Robert McGill Thomas Jr.

 

Died January 6, 2000

College: Davenport

Widow: Mrs. Joan Thomas
243 W End Avenue Apartment 1012
New York, NY 10023-3670
212-877-9726
Joan2154@gmail.com

Children: David, 1964; Andrew, 1964

Bob was born and grew up in Shelbyville, Tennessee. Joining The New York Times as a copyboy in 1959, he went on to work in many of the paper’s different departments over his lifetime. He was a police reporter, rewrite man, society news reporter (when that department was known as the women’s page) and sportswriter before turning to obituaries in 1995, the year the Times proposed him for a Pulitzer Prize. The nomination read: “Every week, readers write to The New York Times to say they were moved to tears or laughter by an obituary of someone they hadn’t known until that morning’s paper. Invariably, the obituary is the work of Robert McG. Thomas, Jr., who hadn’t known the subject either, until the assignment landed on his desk a few hours before deadline.”

In his bylines, Bob used the “McG” (for McGill) form of his middle initial.
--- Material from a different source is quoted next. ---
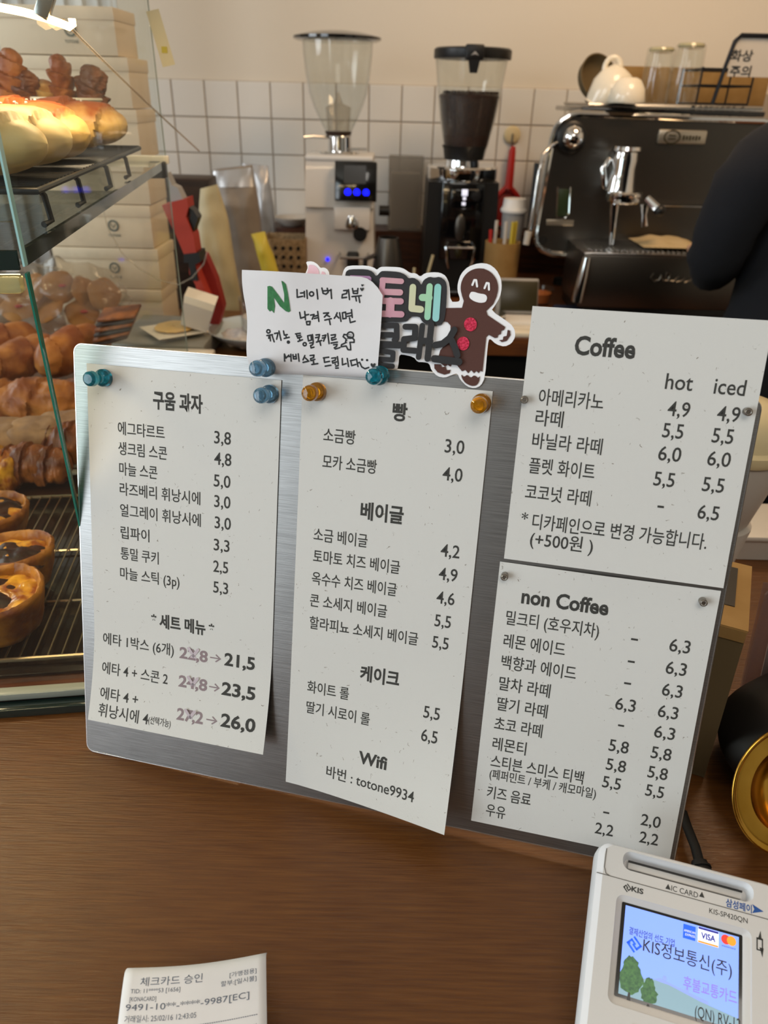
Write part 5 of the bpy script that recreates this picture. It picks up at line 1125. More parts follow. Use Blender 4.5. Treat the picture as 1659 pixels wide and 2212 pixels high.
# drip tray block
ZD = aty(1400, 553, YM-.20).z
dl, dr = aty(1262, 553, YM-.20).x, aty(1640, 565, YM-.20).x
b = MB(); b.box(((dl+dr)/2, YM-.10, (ZD+ZB+.042)/2), (dr-dl, .20, ZD-ZB-.042), .004); b.build('tray_housing', 'steel_brushed', em)
MB().box(((dl+dr)/2, YM-.10, ZD+.002), (dr-dl, .20, .005), .002).build('tray_lip', 'steel', em)
bar = MB().box((0, 0, 0), (.004, .17, .005), .001).build('grate_bar', 'chrome', em); bar.location = (dl+.02, YM-.10, ZD+.006)
for i in range(1, 36):
    c_ = bar.copy(); COL.objects.link(c_); c_.parent = em; c_.location = (dl+.02+i*.0125, YM-.10, ZD+.006)
p0, p1 = aty(1268, 556, YM-.205), aty(1246, 652, YM-.205); p1.z = max(p1.z, ZB+.002)
MB().tube([p0, p0.lerp(p1, .4), p1], [.010, .013, .014], 14).build('front_leg', 'chrome', em, smooth=1)
c_ = MB().tube([p0+Vector((.42, 0, 0)), p1+Vector((.44, 0, 0))], [.010, .014], 14).build('front_leg', 'chrome', em, smooth=1)
b = MB()
sc = [(1412, 590), (1405, 600), (1412, 608), (1424, 604), (1428, 594), (1432, 606), (1442, 606), (1448, 592), (1440, 588), (1436, 606), (1456, 607), (1466, 596), (1460, 609), (1474, 606), (1480, 598), (1478, 610), (1492, 606), (1500, 594), (1496, 610), (1510, 600), (1515, 594), (1514, 612), (1530, 604), (1540, 606)]
b.tube([aty(x, y, YM-.2015) for x, y in sc], .0016, 6); b.build('script_lettering', 'nickel', em, smooth=1)
MB().box(((dl+dr)/2, YM-.06, ZB+.0205), (dr-dl-.04, .24, .038), .003).build('base', 'black_plastic', em)
for xx in (dl+.05, dr-.05): MB().lathe([(0, 0), (.02, 0), (.018, .02), (0, .02)], c=(xx, YM+.25, ZB+.0005), n=18).build('rear_foot', 'rubber', em)
ct = thing('bar_cloth', 'crumpled beige cloth lying on the drip tray of the espresso machine', 'cloth', (aty(1437, 540, YM-.1).x, YM-.09, ZD+.009))
MB().grid(lambda u, v: ((u-.5)*.15, (v-.5)*.14, .004+.016*max(0, 1-(2*u-1)**4)*(.7+.5*noise.noise(Vector((u*5, v*5, 1))))*max(0, 1-(2*v-1)**4)), 24, 20).build('cloth_fold', 'cloth_beige', ct, smooth=1)

# things on top of the machine
def onY(x, y, Y): return aty(x, y, Y)
YC = 2.14; ztop = zt+.0042
t = thing('serving_jug', 'white ceramic jug lying tilted, handle up, on top of the espresso machine', 'jug', (aty(1318, 190, YC).x, YC, 0))
R_ = Matrix.Rotation(.62, 3, 'Y') @ Matrix.Rotation(PI, 3, 'X'); cz = aty(1318, 190, YC).z
MB().lathe([(0, -.052), (.026, -.052), (.034, -.046), (.048, -.02), (.050, .005), (.040, .035), (.034, .048), (.036, .052), (.032, .052), (.030, .046), (0, .04)], c=(0.0, 0, cz-.006), n=36, R=R_).build('jug_body', 'ceramic', t, smooth=.8)
hc_ = aty(1323, 148, YC); b = MB(); b.tube([(hc_.x-t.location.x+.020*math.cos(a), -.0, hc_.z+.024*math.sin(a)) for a in [PI*2*i/20 for i in range(20)]], .0065, 10, closed=True); b.build('handle', 'ceramic', t, smooth=1)
t = thing('white_cup', 'white cup turned upside down in front of the tilted jug on top of the machine', 'cup', (aty(1345, 205, YC-.05).x, YC-.090, ztop)); hh = aty(1345, 168, YC-.05).z-ztop
MB().lathe([(0, 0), (.043, 0), (.045, .004), (.040, hh*.55), (.028, hh*.9), (.018, hh), (0, hh)], n=36).build('cup_body', 'ceramic', t, smooth=.7)
t = thing('brown_bowl', 'brown glazed bowl on its side behind the white jug on top of the machine', 'bowl', (aty(1275, 185, YC+.08).x, YC+.09, 0))
cz = aty(1275, 185, YC+.08).z; MB().shell([(.001, 0), (.03, .002), (.052, .018), (.058, .04), (.055, .04), (.048, .02), (.028, .006), (.001, .004)], c=(0.0, .0, cz+.004), n=36, R=Matrix.Rotation(1.15, 3, 'X') @ Matrix.Rotation(.4, 3, 'Y')).build('bowl_body', 'shaded_kraft_brown', t, smooth=.8)
a_, b_ = aty(1338, 143, 2.33), aty(1640, 225, 2.33)
o = thing('cup_box', 'wide tan cardboard box behind the glasses on top of the machine', 'box', ((a_.x+b_.x)/2, 2.335, ztop)); MB().box((0, 0, (a_.z-ztop)/2), (b_.x-a_.x, .07, a_.z-ztop), .002).build('box_body', 'kraft', o)
def tumbler(label, x, w, ytop, Y):
    top = aty(x, ytop, Y).z; h_ = top-ztop; r_ = w/2/790*1.0
    t = thing('tumbler_glass', label, 'glass', (aty(x, 170, Y).x, Y, ztop), 0, 'upturned glasses on the machine')
    MB().shell([(r_*.98, 0), (r_*1.03, .001), (r_*.98, h_*.5), (r_*.93, h_-.006), (r_*.80, h_), (.001, h_), (.001, h_-.010), (r_*.80, h_-.012), (r_*.90, h_*.5), (r_*.95, .002)], n=36).build('glass_wall', 'glass_clear', t, smooth=.7)
    MB().lathe([(0, h_-.0098), (r_*.78, h_-.0098), (r_*.84, h_-.005), (r_*.78, h_-.0005), (0, h_-.0005)], n=36).build('thick_base', 'acrylic_lit', t, smooth=.7)
tumbler('upturned clear glass, left of the two on the espresso machine', 1418, 56, 102, 2.12)
tumbler('upturned clear glass, right and taller of the two on the espresso machine', 1480, 60, 93, 2.12)
# wire basket and framed sign
bk2 = thing('wire_basket', 'black wire basket at the right on top of the espresso machine', 'basket', (aty(1560, 200, 2.10).x, 2.12, ztop)); X_ = bk2.location.x
zl, zm, zh = 0, aty(1510, 184, 2.07).z-ztop, aty(1510, 148, 2.07).z-ztop
xl0, xr0 = aty(1508, 200, 2.07).x-X_, aty(1620, 200, 2.07).x-X_
wire = lambda pts, n_='wire', r_=.0024: MB().tube(pts, r_, 6).build(n_, 'wire_black', bk2)
for y_ in (-.05, .09):
    wire([(xl0, y_, .003), (xr0, y_, .003)]); wire([(xl0, y_, zm), (xr0, y_, zm)]); wire([(xl0, y_, zh), (xr0, y_, zh)])
    for x_ in (xl0, xr0): wire([(x_, y_, .003), (x_, y_, zh+.004)], 'upright')
for x_ in (xl0, xr0):
    wire([(x_, -.05, zh), (x_, .09, zh+.0)]); wire([(x_, -.05, zm), (x_, .09, zm)]); wire([(x_, -.05, .003), (x_, .09, .003)])
for i in range(1, 9): x_ = xl0+(xr0-xl0)*i/9; wire([(x_-.012, -.05, .003), (x_+.03, .09, .003)], 'floor_wire', .0018)
sgn = thing('warning_sign', 'white warning sign in a black rounded frame standing behind the wire basket', 'sign', (aty(1610, 150, 2.06).x, 2.052, ztop)); X_ = sgn.location.x
zs_t, zs_b = aty(1600, 76, 2.05).z-ztop, .002; xa, xb = aty(1566, 150, 2.05).x-X_, aty(1712, 150, 2.05).x-X_
fr_ = [(xa-.012, zs_b), (xa, zs_t*.55), (xa+.010, zs_t-.012), (xa+.022, zs_t), (xb-.01, zs_t), (xb, zs_t-.012), (xb, zs_b)]
MB().tube([(x, 0, z) for x, z in fr_], .005, 8).build('frame', 'wire_black', sgn)
MB().box(((xa+xb)/2+.004, .003, (zs_t+zs_b)/2+.028), (xb-xa-.012, .002, zs_t-zs_b-.062)).build('sign_card', 'cup_white', sgn)
b = MB(); print_vert(b, '화상', aty(1604, 120, 2.05).x-X_, aty(1604, 120, 2.05).z-ztop, .052, .024, .0012); print_vert(b, '주의', aty(1601, 152, 2.05).x-X_, aty(1601, 154, 2.05).z-ztop, .050, .024, .0012)
b.build('printed_text', 'ink_black', sgn, smooth=0)

# ---------------------------------------------------------------- the barista
def skin_body(name, joints, edges, radii, m, parent=None, sub=2):
    me = bpy.data.meshes.new(name); me.from_pydata([tuple(j) for j in joints], edges, []); me.update()
    o = bpy.data.objects.new(name, me); COL.objects.link(o)
    sk = o.modifiers.new('skin', 'SKIN'); o.modifiers.new('sub', 'SUBSURF').levels = sub; o.modifiers[-1].render_levels = sub
    for i, r_ in enumerate(radii):
        r_ = r_ if isinstance(r_, tuple) else (r_, r_); me.skin_vertices[0].data[i].radius = r_
    me.skin_vertices[0].data[0].use_root = True; sk.use_smooth_shade = True
    bpy.context.view_layer.update()
    m2 = bpy.data.meshes.new_from_object(o.evaluated_get(bpy.context.evaluated_depsgraph_get()))
    bpy.data.objects.remove(o); m2.materials.clear()
    for x in (m if isinstance(m, (list, tuple)) else [m]): m2.materials.append(M[x])
    for p in m2.polygons: p.use_smooth = True
    o = bpy.data.objects.new(name, m2); COL.objects.link(o)
    if parent: o.parent = parent
    return o
PX, PY = .775, 1.36
ps = thing('person', 'person in a long-sleeved black sweater standing at the right, back turned, left elbow bent', 'person', (PX, PY, FLOOR))
def J(x, y, z): return Vector((x-PX, y-PY, z-FLOOR))
el = aty(1522, 575, 1.36)
jt = [J(.775, 1.37, .02), J(.775, 1.37, .12), J(.775, 1.38, .24), J(.775, 1.38, .35), J(.775, 1.375, .43), J(.775, 1.37, .50),
      J(.67, 1.37, .395), J(.615, 1.36, .355), J(.583, 1.35, .27), J(el.x+.013, 1.36, .190), J(el.x+.05, 1.44, .165), J(.66, 1.56, .16), J(.70, 1.65, .165),
      J(.88, 1.37, .395), J(.935, 1.36, .36), J(.985, 1.36, .27), J(1.01, 1.36, .18), J(.97, 1.46, .16), J(.90, 1.57, .17), J(.87, 1.64, .18),
      J(.69, 1.37, -.07), J(.68, 1.37, -.25), J(.68, 1.36, -.48), J(.68, 1.38, -.70), J(.68, 1.38, -.88), J(.68, 1.46, -.92),
      J(.86, 1.37, -.07), J(.87, 1.37, -.25), J(.87, 1.36, -.48), J(.87, 1.38, -.70), J(.87, 1.38, -.88), J(.87, 1.46, -.92)]
ed = [(0, 1), (1, 2), (2, 3), (3, 4), (4, 5), (3, 6), (6, 7), (7, 8), (8, 9), (9, 10), (10, 11), (11, 12), (3, 13), (13, 14), (14, 15), (15, 16), (16, 17), (17, 18), (18, 19),
      (0, 20), (20, 21), (21, 22), (22, 23), (23, 24), (24, 25), (0, 26), (26, 27), (27, 28), (28, 29), (29, 30), (30, 31)]
ra = [(.155, .115), (.145, .105), (.155, .11), (.15, .10), .065, .055, .07, .068, .058, .052, .048, .040, .030, .07, .068, .058, .052, .048, .040, .030, .095, .088, .062, .05, .04, .035, .095, .088, .062, .05, .04, .035]
bo = skin_body('body', jt, ed, ra, ['sweater', 'trousers', 'skin'], ps)
for v in bo.data.vertices:
    z = v.co.z+FLOOR
    if z < .44:
        q = v.co; k_ = .006 if q.x < -.07 else .004; f_ = noise.noise(Vector((q.x*9, q.y*9, q.z*34)))+.5*noise.noise(Vector((q.x*16+3, q.y*16, q.z*60))); v.co = q+v.normal*k_*f_
for p in bo.data.polygons:
    z = p.center.z+FLOOR; p.material_index = 2 if z > .452 else (1 if z < -.02 else 0)
# head with face turned to the machine
hd = MB(); hc = J(.775, 1.385, .615)
def headf(v):
    return v
hm = MB().ell(tuple(hc), (.075, .095, .112), 40, 28)
vs = []
for x, y, z in hm.v:
    dx, dy, dz = x-hc.x, y-hc.y, z-hc.z
    if dz < 0: dx *= 1-.25*(dz/.112)**2; 
    if dy > .05: dz_ = abs(dx)
    nose = .022*math.exp(-((dx)/.012)**2-((dz+.012)/.022)**2) if dy > .05 else 0
    eye = -.007*math.exp(-((abs(dx)-.030)/.013)**2-((dz-.008)/.010)**2) if dy > .05 else 0
    lip = .005*math.exp(-((dx)/.020)**2-((dz+.052)/.007)**2) if dy > .03 else 0
    vs.append((hc.x+dx, hc.y+dy+nose+eye+lip, hc.z+dz))
hm.v = vs; hm.build('head', 'skin', ps, smooth=1.2)
for s_ in (-1, 1):
    MB().ell((hc.x+s_*.076, hc.y-.005, hc.z-.005), (.008, .018, .030), 16, 12).build('ear', 'skin', ps, smooth=1)
    MB().ell((hc.x+s_*.030, hc.y+.083, hc.z+.008), (.011, .008, .008), 16, 10).build('eye', 'print_white', ps, smooth=1)
MB().tube([(hc.x-.022, hc.y+.088, hc.z-.052), (hc.x, hc.y+.094, hc.z-.053), (hc.x+.022, hc.y+.088, hc.z-.052)], .0035, 8).build('mouth', 'red_cloth', ps, smooth=1)
b = MB(); b.ell((hc.x, hc.y-.020, hc.z+.022), (.088, .100, .112), 40, 26, bumpy=.008, bs=22, seed=4); b.ell((hc.x, hc.y-.11, hc.z-.02), (.035, .035, .04), 20, 14, bumpy=.005, bs=40); b.build('hair', 'hair', ps, smooth=1.2)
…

That explains why among his many devoted fans, his pieces were known simply as McGs. In fact, a book was published in 2001 (the year after he died) entitled: 52 McGs: The Best Obituaries from Legendary New York Times Writer Robert McG. Thomas, Jr. Indeed, when my sons and I cleaned out his voluminous files (over 40 years worth) at the Times we came across wonderful letters from many grateful readers who had revered his work. And the notes kept coming after his own obituary was published in the Times.

At Yale Bob worked on the Yale Daily News before leaving in his sophomore year, as a result, he said, of his decision to major in New York rather than anything academic. I met him there, a blind date that worked! We married in 1962, our two sons were born in 1964. We spent our vacations in Shelbyville at his family home and in Rehoboth Beach, Delaware, my family home. Sometime in the 1980’s he became active in Yale alumni activities, helping in phone-a-thons at the Yale Club, acting as a class representative at various campus meetings, and his favorite: writing the class notes for the Alumni Magazine.

Bob loved a good party, and especially enjoyed entertaining friends in Shelbyville on his two annual visits (for the Walking Horse Show in August and for our Christmas vacation). And in New York, if you could last into the wee hours of a Thomas night, when it was over, by the dawn’s early light (and on occasion it was not ended even then) chances were you had met some folks you never thought you would meet and been to a few places that you never knew were there.

Bob died on January 6, 2000. We figured that, since it was the Feast of the Epiphany, a joyous, festive event in the Christian calendar, he was segueing from one big party to another, ready to take on the new millennium without us.